DATA BLOCK:

----

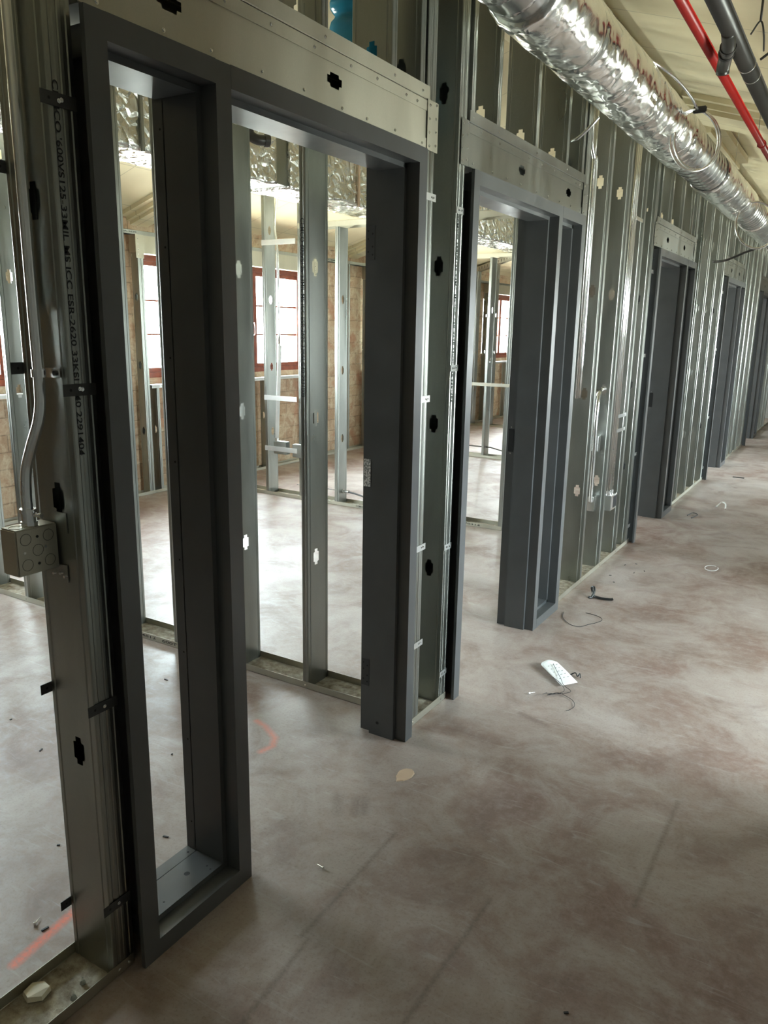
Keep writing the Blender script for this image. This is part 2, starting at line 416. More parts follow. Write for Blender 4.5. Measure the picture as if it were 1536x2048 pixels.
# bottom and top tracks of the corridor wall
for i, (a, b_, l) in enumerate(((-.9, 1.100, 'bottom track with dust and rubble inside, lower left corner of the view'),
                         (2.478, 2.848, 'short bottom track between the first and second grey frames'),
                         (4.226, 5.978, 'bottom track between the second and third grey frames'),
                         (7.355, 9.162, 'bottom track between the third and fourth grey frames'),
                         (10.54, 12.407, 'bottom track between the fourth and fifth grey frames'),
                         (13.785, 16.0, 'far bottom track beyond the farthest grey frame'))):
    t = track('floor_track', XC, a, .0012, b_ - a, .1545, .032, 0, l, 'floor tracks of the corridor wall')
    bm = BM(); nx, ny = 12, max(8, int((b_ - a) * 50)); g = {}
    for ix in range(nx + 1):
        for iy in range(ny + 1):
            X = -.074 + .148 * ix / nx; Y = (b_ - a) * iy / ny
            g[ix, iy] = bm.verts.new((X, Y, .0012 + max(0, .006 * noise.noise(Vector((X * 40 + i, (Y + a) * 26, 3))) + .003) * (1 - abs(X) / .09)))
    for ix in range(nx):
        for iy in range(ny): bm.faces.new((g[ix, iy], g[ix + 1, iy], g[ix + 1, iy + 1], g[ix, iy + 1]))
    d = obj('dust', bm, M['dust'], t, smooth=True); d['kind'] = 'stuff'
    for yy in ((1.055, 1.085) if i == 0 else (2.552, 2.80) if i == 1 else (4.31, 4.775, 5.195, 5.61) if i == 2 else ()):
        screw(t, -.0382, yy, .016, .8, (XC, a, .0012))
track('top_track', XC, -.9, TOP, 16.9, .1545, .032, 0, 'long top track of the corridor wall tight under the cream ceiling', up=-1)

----

SHORT EXERCISE: Quote the data above in full and without alteration; skip the pictures.

RESPONSE FOR THIS EXERCISE:
Keep writing the Blender script for this image. This is part 2, starting at line 416. More parts follow. Write for Blender 4.5. Measure the picture as if it were 1536x2048 pixels.
# bottom and top tracks of the corridor wall
for i, (a, b_, l) in enumerate(((-.9, 1.100, 'bottom track with dust and rubble inside, lower left corner of the view'),
                         (2.478, 2.848, 'short bottom track between the first and second grey frames'),
                         (4.226, 5.978, 'bottom track between the second and third grey frames'),
                         (7.355, 9.162, 'bottom track between the third and fourth grey frames'),
                         (10.54, 12.407, 'bottom track between the fourth and fifth grey frames'),
                         (13.785, 16.0, 'far bottom track beyond the farthest grey frame'))):
    t = track('floor_track', XC, a, .0012, b_ - a, .1545, .032, 0, l, 'floor tracks of the corridor wall')
    bm = BM(); nx, ny = 12, max(8, int((b_ - a) * 50)); g = {}
    for ix in range(nx + 1):
        for iy in range(ny + 1):
            X = -.074 + .148 * ix / nx; Y = (b_ - a) * iy / ny
            g[ix, iy] = bm.verts.new((X, Y, .0012 + max(0, .006 * noise.noise(Vector((X * 40 + i, (Y + a) * 26, 3))) + .003) * (1 - abs(X) / .09)))
    for ix in range(nx):
        for iy in range(ny): bm.faces.new((g[ix, iy], g[ix + 1, iy], g[ix + 1, iy + 1], g[ix, iy + 1]))
    d = obj('dust', bm, M['dust'], t, smooth=True); d['kind'] = 'stuff'
    for yy in ((1.055, 1.085) if i == 0 else (2.552, 2.80) if i == 1 else (4.31, 4.775, 5.195, 5.61) if i == 2 else ()):
        screw(t, -.0382, yy, .016, .8, (XC, a, .0012))
track('top_track', XC, -.9, TOP, 16.9, .1545, .032, 0, 'long top track of the corridor wall tight under the cream ceiling', up=-1)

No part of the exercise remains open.